The report was unanimously adopted."
"The Brewers' journal, 1923", page 18.
He has a point - a quarter of a million in tax and just 30,000 quid profit. The high wages he refers to were a by-product of labour shortages during WW I. Employers had tp pay, if they wanted to find workers. As a result, even though beer prices shot up during the war, demand remained high.

That's handy. The £250,000 paid in tax tells me something. Beer duty was £5 per standard barrel, which worked out to about £4 per barrel for an average strength beer. Which means Huggins had to be producing less than 60,000 barrels a year.

I think you can guess who he means by kill-joys.

Let's look at Huggins Burton.
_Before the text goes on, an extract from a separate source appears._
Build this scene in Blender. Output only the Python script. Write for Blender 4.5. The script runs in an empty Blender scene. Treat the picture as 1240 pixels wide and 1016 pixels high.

The gravity is at the high end, attenuation about average, leaving a slightly above average ABV of nearly 5.5%.

Huggins Mild took tenth place with a just positive score of 0.20. Room for improvement - will their Burton Ale show it?




Huggins Burton Ale quality 1922 - 1923


Year
Beer
FG
OG
ABV
App. Atten-uation
Appearance
Flavour
score


1922
KK
1011
1053.8
5.60
79.93%
cloudy
fair
1


1922
KK
1009
1053.2
5.74
82.71%
not bright
unpleasantly bitter
-2


1922
KK
1013
1055.4
5.46
75.81%
dark
good
2


1922
KK
1013
1056.1
5.67
77.54%
bright
good
2


1923
KK
1013
1054.5
5.40
76.15%
bright
good
2


1923
KK
1012
1053.8
5.40
77.14%
bright
fair
1


1923
KK
1014
1054.2
5.20
73.80%
bright
v fair
2


1923
KK
1013
1054.8
5.40
75.73%
fairly bright
fairly good
1


1923
KK
1014
1052
4.93
73.08%
almost bright
nasty flavour
-3


Average
1013
1054.2
5.42
76.88%


0.67


Source:


Whitbread Gravity book held at the London Metropolitan Archives, document number LMA/4453/D/02/001



Finding a properly clear pint must have been a chore in the 1920's. Once again fewer than half the examples - four out of nine - were bright. Flavour again scores considerably better with seven positive scores, including four twos. This is offset a little by two quite bad examples, but the average score is 0.67. Which isn't too bad.

Looks to me like the odds were in your favour of getting a pretty decent pint of Huggins Burton. It does seem that the Burtons are scoring better than the milds.